BEIJING — As much of the world continues to claw its way out of recession, China enjoyed another stretch of robust expansion in the third quarter, growing 8.9 percent from the previous year, according to government figures released on Thursday.
The country’s faster growth was largely fueled by increased bank lending, generous government support for exports and a 4 trillion yuan, or $585 billion, stimulus package that is spurring a dizzying array of building projects.
According to the National Bureau of Statistics, the rate of expansion jumped from 7.9 in the second quarter, which would put the nation on target to reach the 8 percent target that Chinese economists say is required to maintain healthy employment and social stability.
The United States economy, by contrast, shrank by a revised 0.7 percent during the second quarter, although third-quarter figures, when released next week, are expected to show a 3.1 percent annual rate of expansion.
The indications of strong growth in China, the world’s fastest-growing major economy, exceeded the expectations of government ministers.
“Investment played an important and positive role in maintaining relatively fast growth and reversing the slowdown,” Li Xiaochao, a bureau spokesman, said in announcing the figures. He said domestic consumption contributed to about a third of the growth.
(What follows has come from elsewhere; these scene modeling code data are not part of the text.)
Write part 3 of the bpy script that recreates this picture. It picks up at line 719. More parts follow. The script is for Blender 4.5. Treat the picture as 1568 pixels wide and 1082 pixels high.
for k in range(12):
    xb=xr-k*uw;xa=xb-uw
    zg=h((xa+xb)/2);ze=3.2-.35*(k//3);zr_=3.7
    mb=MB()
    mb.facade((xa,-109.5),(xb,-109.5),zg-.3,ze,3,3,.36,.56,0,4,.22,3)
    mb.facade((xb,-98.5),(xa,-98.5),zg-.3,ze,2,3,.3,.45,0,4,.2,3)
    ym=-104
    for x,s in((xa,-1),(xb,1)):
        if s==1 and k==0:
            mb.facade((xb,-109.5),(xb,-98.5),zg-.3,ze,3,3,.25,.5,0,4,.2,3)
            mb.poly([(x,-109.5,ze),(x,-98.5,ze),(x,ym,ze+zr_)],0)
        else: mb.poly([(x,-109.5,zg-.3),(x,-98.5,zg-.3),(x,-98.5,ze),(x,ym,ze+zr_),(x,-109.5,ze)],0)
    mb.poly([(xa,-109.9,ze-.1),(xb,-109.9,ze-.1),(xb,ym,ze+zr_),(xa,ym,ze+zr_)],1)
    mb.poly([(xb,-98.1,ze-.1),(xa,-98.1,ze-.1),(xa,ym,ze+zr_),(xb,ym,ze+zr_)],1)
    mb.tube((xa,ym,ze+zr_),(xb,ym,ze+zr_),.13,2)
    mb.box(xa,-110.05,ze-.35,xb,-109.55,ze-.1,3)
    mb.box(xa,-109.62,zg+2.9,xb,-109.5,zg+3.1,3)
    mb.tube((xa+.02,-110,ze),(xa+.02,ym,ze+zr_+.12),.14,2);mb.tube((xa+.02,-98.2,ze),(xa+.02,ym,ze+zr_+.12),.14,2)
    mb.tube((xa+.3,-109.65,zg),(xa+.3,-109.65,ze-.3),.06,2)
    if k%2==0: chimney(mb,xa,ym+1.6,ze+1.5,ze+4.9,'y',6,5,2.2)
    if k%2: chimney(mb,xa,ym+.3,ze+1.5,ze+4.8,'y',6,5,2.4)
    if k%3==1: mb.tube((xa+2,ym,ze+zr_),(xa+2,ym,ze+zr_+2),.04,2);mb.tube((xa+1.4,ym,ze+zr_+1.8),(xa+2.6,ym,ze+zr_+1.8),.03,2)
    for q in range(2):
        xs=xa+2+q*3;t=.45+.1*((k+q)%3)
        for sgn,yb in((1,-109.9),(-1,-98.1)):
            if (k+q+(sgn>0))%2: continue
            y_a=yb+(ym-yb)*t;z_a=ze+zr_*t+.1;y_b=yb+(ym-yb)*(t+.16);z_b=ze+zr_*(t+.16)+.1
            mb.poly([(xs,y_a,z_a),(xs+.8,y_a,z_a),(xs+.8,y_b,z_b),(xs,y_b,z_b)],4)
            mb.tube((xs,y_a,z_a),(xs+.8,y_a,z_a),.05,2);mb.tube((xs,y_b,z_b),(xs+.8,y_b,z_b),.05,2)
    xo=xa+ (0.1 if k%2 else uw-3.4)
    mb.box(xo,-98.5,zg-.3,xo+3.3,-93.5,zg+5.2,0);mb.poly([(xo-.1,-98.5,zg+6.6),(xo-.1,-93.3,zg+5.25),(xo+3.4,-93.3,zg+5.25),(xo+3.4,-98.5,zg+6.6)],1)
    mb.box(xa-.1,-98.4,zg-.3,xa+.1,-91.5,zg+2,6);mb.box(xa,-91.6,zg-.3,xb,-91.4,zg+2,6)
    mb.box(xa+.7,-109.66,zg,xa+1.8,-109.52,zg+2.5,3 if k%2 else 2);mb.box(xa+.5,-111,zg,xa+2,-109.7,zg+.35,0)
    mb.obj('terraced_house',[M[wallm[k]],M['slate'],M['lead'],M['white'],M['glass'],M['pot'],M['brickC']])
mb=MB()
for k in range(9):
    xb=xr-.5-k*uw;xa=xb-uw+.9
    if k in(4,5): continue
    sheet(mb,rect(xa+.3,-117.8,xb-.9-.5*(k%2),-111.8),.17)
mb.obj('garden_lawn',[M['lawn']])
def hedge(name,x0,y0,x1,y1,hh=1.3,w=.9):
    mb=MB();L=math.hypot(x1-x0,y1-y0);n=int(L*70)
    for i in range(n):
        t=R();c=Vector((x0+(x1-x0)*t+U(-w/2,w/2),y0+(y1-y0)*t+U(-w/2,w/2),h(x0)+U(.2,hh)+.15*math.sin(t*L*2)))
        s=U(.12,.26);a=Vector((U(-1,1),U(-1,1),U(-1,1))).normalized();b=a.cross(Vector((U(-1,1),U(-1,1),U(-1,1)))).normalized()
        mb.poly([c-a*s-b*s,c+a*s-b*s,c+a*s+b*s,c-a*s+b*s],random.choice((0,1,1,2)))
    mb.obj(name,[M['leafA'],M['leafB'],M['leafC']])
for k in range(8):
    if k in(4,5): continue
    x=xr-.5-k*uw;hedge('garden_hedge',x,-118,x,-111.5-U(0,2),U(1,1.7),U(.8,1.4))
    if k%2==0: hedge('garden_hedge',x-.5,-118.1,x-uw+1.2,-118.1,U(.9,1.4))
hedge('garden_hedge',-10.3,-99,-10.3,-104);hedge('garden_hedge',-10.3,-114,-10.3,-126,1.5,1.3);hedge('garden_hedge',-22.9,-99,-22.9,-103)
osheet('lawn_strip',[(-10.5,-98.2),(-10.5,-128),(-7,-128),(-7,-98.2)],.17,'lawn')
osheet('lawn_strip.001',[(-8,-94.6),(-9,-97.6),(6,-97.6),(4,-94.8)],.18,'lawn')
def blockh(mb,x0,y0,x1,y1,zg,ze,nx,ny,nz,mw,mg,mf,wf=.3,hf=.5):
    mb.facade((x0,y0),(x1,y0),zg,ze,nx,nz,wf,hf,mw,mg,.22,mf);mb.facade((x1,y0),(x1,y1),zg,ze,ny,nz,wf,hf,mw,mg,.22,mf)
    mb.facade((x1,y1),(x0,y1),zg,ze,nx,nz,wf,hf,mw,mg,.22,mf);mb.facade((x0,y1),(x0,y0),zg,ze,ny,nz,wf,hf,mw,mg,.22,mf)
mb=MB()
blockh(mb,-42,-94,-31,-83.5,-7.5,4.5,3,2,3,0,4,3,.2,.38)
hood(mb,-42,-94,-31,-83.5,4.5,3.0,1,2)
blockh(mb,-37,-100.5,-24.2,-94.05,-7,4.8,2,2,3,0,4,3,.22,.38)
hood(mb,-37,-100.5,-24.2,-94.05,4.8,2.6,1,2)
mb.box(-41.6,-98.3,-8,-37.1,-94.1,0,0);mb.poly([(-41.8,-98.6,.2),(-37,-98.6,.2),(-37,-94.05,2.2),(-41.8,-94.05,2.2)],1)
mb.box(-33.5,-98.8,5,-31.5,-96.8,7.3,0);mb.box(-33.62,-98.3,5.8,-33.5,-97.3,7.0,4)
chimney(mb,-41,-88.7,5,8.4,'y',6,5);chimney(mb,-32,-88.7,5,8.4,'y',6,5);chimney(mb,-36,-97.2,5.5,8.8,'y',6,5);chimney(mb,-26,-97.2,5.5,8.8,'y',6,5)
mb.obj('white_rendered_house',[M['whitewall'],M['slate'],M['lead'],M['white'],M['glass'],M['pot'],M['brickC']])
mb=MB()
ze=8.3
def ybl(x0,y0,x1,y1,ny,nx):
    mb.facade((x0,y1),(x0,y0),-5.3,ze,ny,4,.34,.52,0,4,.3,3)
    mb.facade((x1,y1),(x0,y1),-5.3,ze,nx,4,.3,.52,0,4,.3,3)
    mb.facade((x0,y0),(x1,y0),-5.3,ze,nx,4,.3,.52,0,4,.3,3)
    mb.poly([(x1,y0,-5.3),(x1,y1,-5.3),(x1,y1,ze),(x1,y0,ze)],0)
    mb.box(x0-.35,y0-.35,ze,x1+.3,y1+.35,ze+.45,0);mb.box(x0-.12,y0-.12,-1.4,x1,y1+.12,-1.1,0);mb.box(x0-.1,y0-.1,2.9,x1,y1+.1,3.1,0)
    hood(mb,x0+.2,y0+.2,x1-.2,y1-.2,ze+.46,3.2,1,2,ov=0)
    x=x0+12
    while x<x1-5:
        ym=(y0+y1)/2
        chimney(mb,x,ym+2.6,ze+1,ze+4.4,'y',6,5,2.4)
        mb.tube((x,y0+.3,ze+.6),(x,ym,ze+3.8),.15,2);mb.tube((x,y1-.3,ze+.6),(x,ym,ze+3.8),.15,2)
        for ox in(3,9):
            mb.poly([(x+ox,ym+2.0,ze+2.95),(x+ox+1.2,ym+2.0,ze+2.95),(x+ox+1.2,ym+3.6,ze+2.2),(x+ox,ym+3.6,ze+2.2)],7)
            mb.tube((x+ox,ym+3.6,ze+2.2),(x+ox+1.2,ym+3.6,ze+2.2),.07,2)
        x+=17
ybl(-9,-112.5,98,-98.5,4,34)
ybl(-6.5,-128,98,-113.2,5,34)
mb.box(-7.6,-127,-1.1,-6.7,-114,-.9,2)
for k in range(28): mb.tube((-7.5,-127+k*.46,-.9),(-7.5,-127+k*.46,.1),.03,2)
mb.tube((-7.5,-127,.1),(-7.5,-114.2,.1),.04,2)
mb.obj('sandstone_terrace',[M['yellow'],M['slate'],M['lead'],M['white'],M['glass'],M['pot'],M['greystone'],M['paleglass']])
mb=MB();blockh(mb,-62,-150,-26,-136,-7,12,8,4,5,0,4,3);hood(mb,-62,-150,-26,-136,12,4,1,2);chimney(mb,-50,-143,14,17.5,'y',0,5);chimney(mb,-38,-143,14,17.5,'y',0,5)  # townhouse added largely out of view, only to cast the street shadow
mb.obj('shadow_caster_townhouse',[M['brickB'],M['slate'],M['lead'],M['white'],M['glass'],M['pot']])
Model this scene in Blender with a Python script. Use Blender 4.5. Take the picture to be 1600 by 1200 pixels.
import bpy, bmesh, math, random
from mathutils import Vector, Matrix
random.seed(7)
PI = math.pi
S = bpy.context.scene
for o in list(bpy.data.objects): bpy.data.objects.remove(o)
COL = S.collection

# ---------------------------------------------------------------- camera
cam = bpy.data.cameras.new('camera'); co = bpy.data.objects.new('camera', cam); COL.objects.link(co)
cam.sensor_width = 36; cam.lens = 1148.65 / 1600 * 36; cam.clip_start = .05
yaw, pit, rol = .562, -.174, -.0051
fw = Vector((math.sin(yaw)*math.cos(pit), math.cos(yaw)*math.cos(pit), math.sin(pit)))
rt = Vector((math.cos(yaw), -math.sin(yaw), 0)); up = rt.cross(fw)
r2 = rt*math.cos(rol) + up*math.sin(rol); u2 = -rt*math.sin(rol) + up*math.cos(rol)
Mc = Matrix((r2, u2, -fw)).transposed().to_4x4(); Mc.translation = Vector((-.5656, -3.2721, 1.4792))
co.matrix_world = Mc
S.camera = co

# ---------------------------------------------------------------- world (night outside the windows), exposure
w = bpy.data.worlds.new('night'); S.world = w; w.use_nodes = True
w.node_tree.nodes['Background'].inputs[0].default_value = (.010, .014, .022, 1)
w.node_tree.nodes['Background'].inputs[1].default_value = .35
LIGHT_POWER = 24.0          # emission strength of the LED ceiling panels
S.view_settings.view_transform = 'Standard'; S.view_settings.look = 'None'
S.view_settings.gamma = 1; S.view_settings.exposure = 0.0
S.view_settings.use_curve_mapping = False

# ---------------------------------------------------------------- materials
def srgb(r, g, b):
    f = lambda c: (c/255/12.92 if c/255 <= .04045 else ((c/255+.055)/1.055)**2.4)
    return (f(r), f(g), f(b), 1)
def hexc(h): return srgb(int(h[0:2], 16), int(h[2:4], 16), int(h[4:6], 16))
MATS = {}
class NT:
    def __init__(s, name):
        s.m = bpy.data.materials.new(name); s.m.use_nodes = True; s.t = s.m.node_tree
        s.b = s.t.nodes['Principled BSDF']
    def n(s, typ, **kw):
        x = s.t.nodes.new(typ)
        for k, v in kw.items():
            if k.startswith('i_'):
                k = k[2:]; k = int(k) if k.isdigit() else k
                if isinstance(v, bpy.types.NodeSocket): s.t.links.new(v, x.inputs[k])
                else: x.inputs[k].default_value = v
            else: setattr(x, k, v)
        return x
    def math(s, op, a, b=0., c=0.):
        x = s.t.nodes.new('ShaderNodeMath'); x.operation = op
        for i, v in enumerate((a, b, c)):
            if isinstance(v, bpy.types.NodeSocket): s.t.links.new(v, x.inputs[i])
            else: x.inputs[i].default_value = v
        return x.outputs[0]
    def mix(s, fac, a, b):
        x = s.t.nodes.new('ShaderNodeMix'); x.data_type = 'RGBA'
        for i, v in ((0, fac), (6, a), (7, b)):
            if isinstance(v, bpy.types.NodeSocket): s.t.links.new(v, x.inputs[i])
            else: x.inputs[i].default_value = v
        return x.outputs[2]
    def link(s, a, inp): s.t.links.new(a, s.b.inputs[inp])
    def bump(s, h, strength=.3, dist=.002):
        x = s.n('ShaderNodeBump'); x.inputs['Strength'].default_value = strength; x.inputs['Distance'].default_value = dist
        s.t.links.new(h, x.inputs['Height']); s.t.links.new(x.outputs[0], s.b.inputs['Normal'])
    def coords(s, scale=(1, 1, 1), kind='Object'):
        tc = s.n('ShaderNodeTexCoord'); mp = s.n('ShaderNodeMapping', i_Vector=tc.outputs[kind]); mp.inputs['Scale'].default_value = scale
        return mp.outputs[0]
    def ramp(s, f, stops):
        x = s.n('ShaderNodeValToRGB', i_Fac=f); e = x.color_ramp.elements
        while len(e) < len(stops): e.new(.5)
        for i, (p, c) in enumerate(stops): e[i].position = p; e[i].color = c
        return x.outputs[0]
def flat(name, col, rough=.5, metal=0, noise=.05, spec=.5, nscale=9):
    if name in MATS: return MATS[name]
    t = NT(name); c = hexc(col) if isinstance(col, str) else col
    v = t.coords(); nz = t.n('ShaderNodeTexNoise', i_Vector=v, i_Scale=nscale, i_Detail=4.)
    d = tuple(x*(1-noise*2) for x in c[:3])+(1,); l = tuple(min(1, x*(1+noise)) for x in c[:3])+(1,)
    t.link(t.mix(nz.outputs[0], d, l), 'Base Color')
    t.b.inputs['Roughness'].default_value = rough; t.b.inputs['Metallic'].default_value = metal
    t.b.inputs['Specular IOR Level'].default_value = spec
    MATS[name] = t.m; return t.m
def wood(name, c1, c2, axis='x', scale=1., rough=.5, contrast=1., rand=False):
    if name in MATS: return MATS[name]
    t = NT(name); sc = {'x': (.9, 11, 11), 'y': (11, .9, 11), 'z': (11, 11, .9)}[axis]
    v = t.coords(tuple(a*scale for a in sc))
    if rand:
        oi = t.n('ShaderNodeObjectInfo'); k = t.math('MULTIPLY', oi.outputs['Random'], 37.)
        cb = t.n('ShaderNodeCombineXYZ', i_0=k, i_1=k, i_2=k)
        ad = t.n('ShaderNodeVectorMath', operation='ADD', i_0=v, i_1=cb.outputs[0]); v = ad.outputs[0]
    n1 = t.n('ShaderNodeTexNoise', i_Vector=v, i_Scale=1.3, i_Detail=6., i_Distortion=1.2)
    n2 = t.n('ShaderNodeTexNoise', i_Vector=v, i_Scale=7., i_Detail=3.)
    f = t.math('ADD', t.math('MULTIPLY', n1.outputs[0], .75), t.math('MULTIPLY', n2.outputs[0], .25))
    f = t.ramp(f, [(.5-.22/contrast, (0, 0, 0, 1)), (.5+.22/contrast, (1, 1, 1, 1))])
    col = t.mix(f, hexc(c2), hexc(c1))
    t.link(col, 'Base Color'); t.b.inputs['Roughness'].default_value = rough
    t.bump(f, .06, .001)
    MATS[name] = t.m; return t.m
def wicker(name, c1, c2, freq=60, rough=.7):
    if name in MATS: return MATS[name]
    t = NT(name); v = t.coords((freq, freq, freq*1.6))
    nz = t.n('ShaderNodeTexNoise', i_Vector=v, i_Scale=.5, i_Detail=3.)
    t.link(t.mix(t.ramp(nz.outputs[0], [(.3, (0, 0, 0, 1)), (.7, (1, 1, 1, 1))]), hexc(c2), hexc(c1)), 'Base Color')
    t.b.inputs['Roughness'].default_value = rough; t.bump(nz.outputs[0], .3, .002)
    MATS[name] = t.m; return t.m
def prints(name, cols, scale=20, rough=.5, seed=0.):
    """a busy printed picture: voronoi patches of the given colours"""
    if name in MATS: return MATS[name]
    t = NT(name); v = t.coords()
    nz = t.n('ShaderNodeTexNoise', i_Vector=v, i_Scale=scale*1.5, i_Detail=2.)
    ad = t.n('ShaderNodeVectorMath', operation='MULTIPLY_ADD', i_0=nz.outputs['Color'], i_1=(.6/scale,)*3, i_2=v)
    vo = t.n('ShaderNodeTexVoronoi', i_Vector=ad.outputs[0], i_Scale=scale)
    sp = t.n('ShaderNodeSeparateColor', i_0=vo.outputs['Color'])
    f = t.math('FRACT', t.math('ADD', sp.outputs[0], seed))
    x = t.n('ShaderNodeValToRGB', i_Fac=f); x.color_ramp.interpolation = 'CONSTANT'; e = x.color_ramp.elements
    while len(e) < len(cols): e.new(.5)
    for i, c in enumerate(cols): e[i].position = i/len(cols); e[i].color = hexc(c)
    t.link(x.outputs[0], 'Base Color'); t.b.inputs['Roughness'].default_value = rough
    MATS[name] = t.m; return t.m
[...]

Separate economic reports showed that retail sales and industrial output rose markedly in September, helping to offset the slump in exports, a mainstay of the Chinese economy, that has continued unabated for 11 months.
Even as China celebrates its rosy fiscal health, government economists have expressed some concern that liberal lending by the state-controlled banking system, which has given out a record $1.27 trillion in new loans this year, could require some reining in. Some analysts have warned that too much of that money has ended up in the stocks and real estate, fueling a 73 percent rise in property values in the mainland this year.
Earlier this week, the State Council, China’s Cabinet, said it would place greater curbs on a number of industries, including steel, cement and glass production, essential ingredients for the ongoing construction boom that some experts say has become overheated.